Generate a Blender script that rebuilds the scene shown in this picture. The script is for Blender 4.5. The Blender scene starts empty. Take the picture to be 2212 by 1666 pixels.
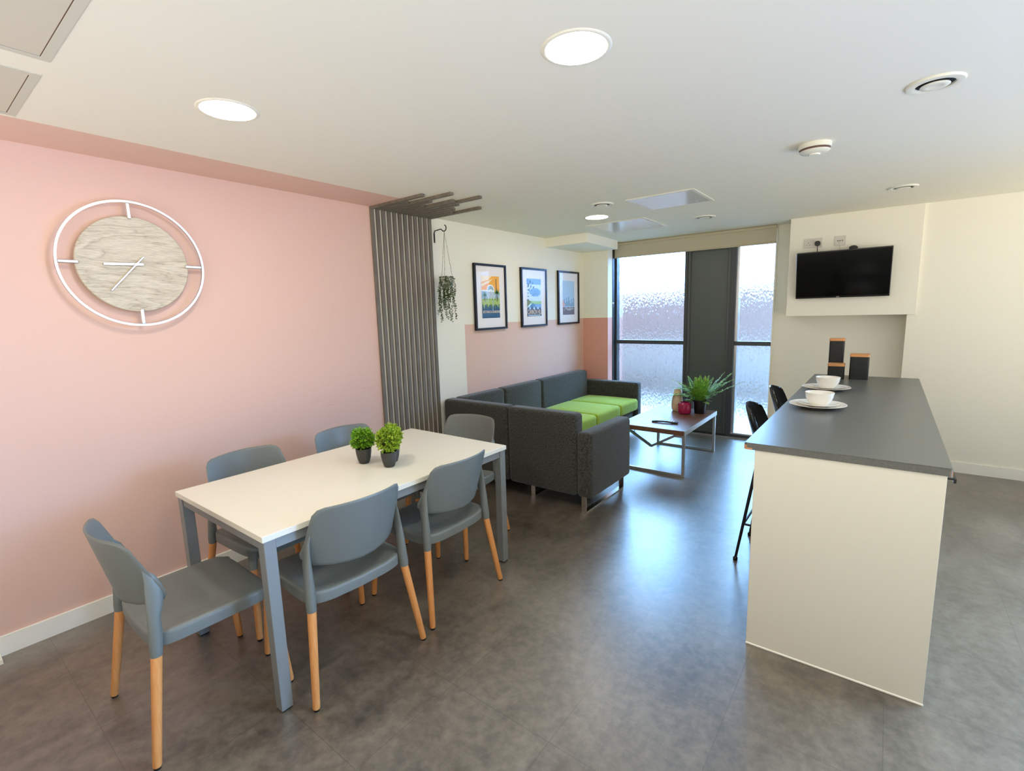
import bpy, bmesh, math, random
from mathutils import Vector, Matrix
PI = math.pi
R = math.radians
random.seed(7)
sc = bpy.context.scene
COL = sc.collection
H = 2.405            # ceiling height
LAMP, SKY, FILL_LOW, FILL_HIGH, EXPO = 78.0, 22.0, 3.2, 0.12, 0.25

# ------------------------------------------------------------------ materials
def srgb(r, g, b):
    def f(c):
        c /= 255.0
        return c / 12.92 if c <= 0.04045 else ((c + 0.055) / 1.055) ** 2.4
    return (f(r), f(g), f(b), 1.0)

def mat(name, col, rough=0.5, metal=0.0, spec=0.5, **kw):
    m = bpy.data.materials.new(name)
    m.use_nodes = True
    b = m.node_tree.nodes['Principled BSDF']
    b.inputs['Base Color'].default_value = col
    b.inputs['Roughness'].default_value = rough
    b.inputs['Metallic'].default_value = metal
    b.inputs['Specular IOR Level'].default_value = spec
    for k, v in kw.items():
        b.inputs[k.replace('_', ' ')].default_value = v
    return m

def nd(m, typ, **kw):
    n = m.node_tree.nodes.new(typ)
    for k, v in kw.items():
        setattr(n, k, v)
    return n

def lk(m, a, b):
    m.node_tree.links.new(a, b)

def bsdf(m):
    return m.node_tree.nodes['Principled BSDF']

def coords(m, scale=(1, 1, 1), kind='Object', rot=(0, 0, 0)):
    if kind == 'World':
        t = nd(m, 'ShaderNodeNewGeometry').outputs['Position']
    else:
        t = nd(m, 'ShaderNodeTexCoord').outputs[kind]
    mp = nd(m, 'ShaderNodeMapping')
    mp.inputs['Scale'].default_value = scale
    mp.inputs['Rotation'].default_value = rot
    lk(m, t, mp.inputs['Vector'])
    return mp.outputs['Vector']

def noise(m, vec, scale, detail=4, rough=0.55, dist=0.0):
    n = nd(m, 'ShaderNodeTexNoise')
    n.inputs['Scale'].default_value = scale
    n.inputs['Detail'].default_value = detail
    n.inputs['Roughness'].default_value = rough
    n.inputs['Distortion'].default_value = dist
    lk(m, vec, n.inputs['Vector'])
    return n.outputs['Fac']

def ramp(m, fac, stops):
    r = nd(m, 'ShaderNodeValToRGB')
    e = r.color_ramp.elements
    while len(e) < len(stops):
        e.new(0.5)
    for i, (p, c) in enumerate(stops):
        e[i].position = p
        e[i].color = c
    lk(m, fac, r.inputs['Fac'])
    return r.outputs['Color']

def bump(m, fac, strength=0.2, dist=0.01):
    b = nd(m, 'ShaderNodeBump')
    b.inputs['Strength'].default_value = strength
    b.inputs['Distance'].default_value = dist
    lk(m, fac, b.inputs['Height'])
    lk(m, b.outputs['Normal'], bsdf(m).inputs['Normal'])

def math_(m, op, a, b=None):
    n = nd(m, 'ShaderNodeMath', operation=op)
    for i, v in enumerate((a, b)):
        if v is None: continue
        if isinstance(v, (int, float)): n.inputs[i].default_value = v
        else: lk(m, v, n.inputs[i])
    return n.outputs[0]

def mixc(m, fac, a, b):
    n = nd(m, 'ShaderNodeMix', data_type='RGBA')
    if isinstance(fac, (int, float)): n.inputs[0].default_value = fac
    else: lk(m, fac, n.inputs[0])
    for i, v in ((6, a), (7, b)):
        if isinstance(v, tuple): n.inputs[i].default_value = v
        else: lk(m, v, n.inputs[i])
    return n.outputs[2]

WHITE = srgb(233, 229, 214)
PINK = srgb(219, 184, 168)
CEIL = srgb(228, 224, 208)

def wall_like(name, col, rough=0.75):
    m = mat(name, col, rough, spec=0.3)
    f = noise(m, coords(m, (1, 1, 1), 'World'), 220, 2)
    bump(m, f, 0.06, 0.002)
    return m

M = {}
M['white_wall'] = wall_like('white wall paint', WHITE)

# left wall: pink field, white strip, pink dado (real paint boundaries by place)
m = wall_like('left wall paint', WHITE); M['left_wall'] = m
pos = nd(m, 'ShaderNodeNewGeometry').outputs['Position']
sx = nd(m, 'ShaderNodeSeparateXYZ'); lk(m, pos, sx.inputs[0])
near = math_(m, 'LESS_THAN', sx.outputs['Y'], 1.846)
far = math_(m, 'GREATER_THAN', sx.outputs['Y'], 2.862)
low = math_(m, 'LESS_THAN', sx.outputs['Z'], 1.45)
pk = math_(m, 'MAXIMUM', near, math_(m, 'MULTIPLY', far, low))
# scuffs where chair backs rub the wall
sv = coords(m, (1, 1.3, 9), 'World')
sc1 = noise(m, sv, 3.2, 6, 0.7, 0.6)
scf = ramp(m, sc1, [(0.60, (0, 0, 0, 1)), (0.66, (1, 1, 1, 1))])
zz = math_(m, 'ABSOLUTE', math_(m, 'SUBTRACT', sx.outputs['Z'], 0.93))
inband = math_(m, 'LESS_THAN', zz, 0.09)
scm = math_(m, 'MULTIPLY', math_(m, 'MULTIPLY', scf, inband), 0.35)
scm = math_(m, 'MULTIPLY', scm, math_(m, 'GREATER_THAN', sx.outputs['Y'], 0.35))
pinkc = mixc(m, scm, PINK, srgb(192, 148, 138))
lk(m, mixc(m, pk, WHITE, pinkc), bsdf(m).inputs['Base Color'])

m = wall_like('pilaster paint', WHITE); M['pilaster'] = m
pos = nd(m, 'ShaderNodeNewGeometry').outputs['Position']
sx = nd(m, 'ShaderNodeSeparateXYZ'); lk(m, pos, sx.inputs[0])
low = math_(m, 'LESS_THAN', sx.outputs['Z'], 1.45)
lk(m, mixc(m, low, WHITE, srgb(214, 156, 140)), bsdf(m).inputs['Base Color'])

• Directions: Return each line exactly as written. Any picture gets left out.

• Task response:
Generate a Blender script that rebuilds the scene shown in this picture. The script is for Blender 4.5. The Blender scene starts empty. Take the picture to be 2212 by 1666 pixels.
import bpy, bmesh, math, random
from mathutils import Vector, Matrix
PI = math.pi
R = math.radians
random.seed(7)
sc = bpy.context.scene
COL = sc.collection
H = 2.405            # ceiling height
LAMP, SKY, FILL_LOW, FILL_HIGH, EXPO = 78.0, 22.0, 3.2, 0.12, 0.25

# ------------------------------------------------------------------ materials
def srgb(r, g, b):
    def f(c):
        c /= 255.0
        return c / 12.92 if c <= 0.04045 else ((c + 0.055) / 1.055) ** 2.4
    return (f(r), f(g), f(b), 1.0)

def mat(name, col, rough=0.5, metal=0.0, spec=0.5, **kw):
    m = bpy.data.materials.new(name)
    m.use_nodes = True
    b = m.node_tree.nodes['Principled BSDF']
    b.inputs['Base Color'].default_value = col
    b.inputs['Roughness'].default_value = rough
    b.inputs['Metallic'].default_value = metal
    b.inputs['Specular IOR Level'].default_value = spec
    for k, v in kw.items():
        b.inputs[k.replace('_', ' ')].default_value = v
    return m

def nd(m, typ, **kw):
    n = m.node_tree.nodes.new(typ)
    for k, v in kw.items():
        setattr(n, k, v)
    return n

def lk(m, a, b):
    m.node_tree.links.new(a, b)

def bsdf(m):
    return m.node_tree.nodes['Principled BSDF']

def coords(m, scale=(1, 1, 1), kind='Object', rot=(0, 0, 0)):
    if kind == 'World':
        t = nd(m, 'ShaderNodeNewGeometry').outputs['Position']
    else:
        t = nd(m, 'ShaderNodeTexCoord').outputs[kind]
    mp = nd(m, 'ShaderNodeMapping')
    mp.inputs['Scale'].default_value = scale
    mp.inputs['Rotation'].default_value = rot
    lk(m, t, mp.inputs['Vector'])
    return mp.outputs['Vector']

def noise(m, vec, scale, detail=4, rough=0.55, dist=0.0):
    n = nd(m, 'ShaderNodeTexNoise')
    n.inputs['Scale'].default_value = scale
    n.inputs['Detail'].default_value = detail
    n.inputs['Roughness'].default_value = rough
    n.inputs['Distortion'].default_value = dist
    lk(m, vec, n.inputs['Vector'])
    return n.outputs['Fac']

def ramp(m, fac, stops):
    r = nd(m, 'ShaderNodeValToRGB')
    e = r.color_ramp.elements
    while len(e) < len(stops):
        e.new(0.5)
    for i, (p, c) in enumerate(stops):
        e[i].position = p
        e[i].color = c
    lk(m, fac, r.inputs['Fac'])
    return r.outputs['Color']

def bump(m, fac, strength=0.2, dist=0.01):
    b = nd(m, 'ShaderNodeBump')
    b.inputs['Strength'].default_value = strength
    b.inputs['Distance'].default_value = dist
    lk(m, fac, b.inputs['Height'])
    lk(m, b.outputs['Normal'], bsdf(m).inputs['Normal'])

def math_(m, op, a, b=None):
    n = nd(m, 'ShaderNodeMath', operation=op)
    for i, v in enumerate((a, b)):
        if v is None: continue
        if isinstance(v, (int, float)): n.inputs[i].default_value = v
        else: lk(m, v, n.inputs[i])
    return n.outputs[0]

def mixc(m, fac, a, b):
    n = nd(m, 'ShaderNodeMix', data_type='RGBA')
    if isinstance(fac, (int, float)): n.inputs[0].default_value = fac
    else: lk(m, fac, n.inputs[0])
    for i, v in ((6, a), (7, b)):
        if isinstance(v, tuple): n.inputs[i].default_value = v
        else: lk(m, v, n.inputs[i])
    return n.outputs[2]

WHITE = srgb(233, 229, 214)
PINK = srgb(219, 184, 168)
CEIL = srgb(228, 224, 208)

def wall_like(name, col, rough=0.75):
    m = mat(name, col, rough, spec=0.3)
    f = noise(m, coords(m, (1, 1, 1), 'World'), 220, 2)
    bump(m, f, 0.06, 0.002)
    return m

M = {}
M['white_wall'] = wall_like('white wall paint', WHITE)

# left wall: pink field, white strip, pink dado (real paint boundaries by place)
m = wall_like('left wall paint', WHITE); M['left_wall'] = m
pos = nd(m, 'ShaderNodeNewGeometry').outputs['Position']
sx = nd(m, 'ShaderNodeSeparateXYZ'); lk(m, pos, sx.inputs[0])
near = math_(m, 'LESS_THAN', sx.outputs['Y'], 1.846)
far = math_(m, 'GREATER_THAN', sx.outputs['Y'], 2.862)
low = math_(m, 'LESS_THAN', sx.outputs['Z'], 1.45)
pk = math_(m, 'MAXIMUM', near, math_(m, 'MULTIPLY', far, low))
# scuffs where chair backs rub the wall
sv = coords(m, (1, 1.3, 9), 'World')
sc1 = noise(m, sv, 3.2, 6, 0.7, 0.6)
scf = ramp(m, sc1, [(0.60, (0, 0, 0, 1)), (0.66, (1, 1, 1, 1))])
zz = math_(m, 'ABSOLUTE', math_(m, 'SUBTRACT', sx.outputs['Z'], 0.93))
inband = math_(m, 'LESS_THAN', zz, 0.09)
scm = math_(m, 'MULTIPLY', math_(m, 'MULTIPLY', scf, inband), 0.35)
scm = math_(m, 'MULTIPLY', scm, math_(m, 'GREATER_THAN', sx.outputs['Y'], 0.35))
pinkc = mixc(m, scm, PINK, srgb(192, 148, 138))
lk(m, mixc(m, pk, WHITE, pinkc), bsdf(m).inputs['Base Color'])

m = wall_like('pilaster paint', WHITE); M['pilaster'] = m
pos = nd(m, 'ShaderNodeNewGeometry').outputs['Position']
sx = nd(m, 'ShaderNodeSeparateXYZ'); lk(m, pos, sx.inputs[0])
low = math_(m, 'LESS_THAN', sx.outputs['Z'], 1.45)
lk(m, mixc(m, low, WHITE, srgb(214, 156, 140)), bsdf(m).inputs['Base Color'])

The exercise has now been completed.